Látigo y cascabel
Acaban de transcurrir 27 años de aquel primer e histórico encuentro en la sala teatro de la Casa de Cultura del municipio de Plaza de la Revolución en la capital. Si no me equivoco, fue en febrero de 1980 cuando Armando Rojas y Bobby Carcassés decidieron reunir a unos cuantos jazzistas para fundar lo que luego se convertiría en el significativo Festival Internacional Jazz Plaza, tan aclamado en tantos lares, y tan esperado por músicos y público en general.
Si algo ha distinguido a cada una de estas citas, que desde el 2005 comenzó a tener frecuencia anual, es que en ellas improvisan con idéntica maestría los consagrados y los más «bisoños». Y como si fuera poco para la permanencia de un género muy respetado en Cuba, el Jojazz, otro evento que en el 2006 llegó a su novena edición, permite echar un vistazo a la cantera, sonreír cuando compruebas la solidez en la ejecución de los que empiezan en cuanto tienen a mano un piano, un saxofón, un contrabajo, una guitarra eléctrica, unas congas o drums; o cuando escuchas las creativas composiciones con las cuales concursan.
Para los que gustamos del jazz, conocer que en casi una década de existencia del Jojazz han desfilado por él más de 600 jóvenes, nos podría dar la certidumbre de que la Isla tiene un excelente mañana en esta forma musical nacida en Estados Unidos, y que luego se nutrió de muchos de nuestros ritmos —para puro enriquecimiento. Conocer esta para nada despreciable cifra podría, incluso, hasta permitirnos dormir tranquilos, y mucho más si hiciéramos el simple ejercicio de intentar contabilizar la cantidad de figuras de renombre que destacan en ese panorama, no solo en Cuba, sino en buena parte del mundo.

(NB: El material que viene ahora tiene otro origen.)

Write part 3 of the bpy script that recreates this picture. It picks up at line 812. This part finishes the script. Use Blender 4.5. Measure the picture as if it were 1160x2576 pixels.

La nómina podría ser extensísima: desde Chucho Valdés, Bobby Carcassés, José M. Crego «El Greco», Pucho López, Ernán López-Nussa, Orlando Valle «Maraca» y Germán Velazco, hasta Élmer Ferrer, Yasek Manzano, Aldo López-Gavilán, Tamara Castañeda, Yusa, Roberto Fonseca, Román Filiú, Alexander Brown, Oliver Valdés, Yaroldi Abreu, Roberto Carcassés, Rolando Luna... En verdad, muchos. Tantos que se pudiera asegurar que el jazz en Cuba goza de salud de hierro, y sin embargo, me preocupa que el «óxido» la pueda corromper.
Uno va de asombro en asombro cuando asiste a cualquiera de los festivales antes mencionados. Y es que es imposible que los oídos y sentidos no sean constantemente enamorados con una propuesta musical ultracontemporánea, muy del patio, aunque diversa, rica en estilos y completamente divorciada de estructuras que se alejan del facilismo, pues estos instrumentistas ponen, sin sonrojarse, su vista en lo bueno que se hace tanto adentro como afuera. Pero uno tiene que conformarse con que lleguen los eventos o porque algún amigo generoso te invite a La zorra y el Cuervo, al Jazz-Café o a espacios de ese corte privativos para la mayoría de los nacionales.
Mirando como siguen las cosas, uno se llega a preguntar cómo es posible que el jazz continúe manteniendo en esta tierra tan alto nivel, cuando, por una parte, esta sigue siendo una especialidad pendiente en nuestras academias y estos instrumentistas apenas logran agenciarse las necesarias partituras; y por la otra, son mínimas las oportunidades de presentación de estos intérpretes que se salvan un poco si viven en la capital. Y como si no fuera suficiente, sus obras no encuentran el respaldo adecuado en los medios de difusión, al punto que tal parece que no existieran.
¿Será que habrá que esperar a que venga un «inteligente» y los «descubra»? ¡Cuánto quisiera estar equivocado y que esos genuinos artistas a los que hice mención, y muchos tantos que por espacio no he podido nombrar, no fueran extraños para mis coterráneos, como presiento! Pero la triste realidad es que, mientras son venerados en el exterior, nosotros, su gente, apenas los conocemos.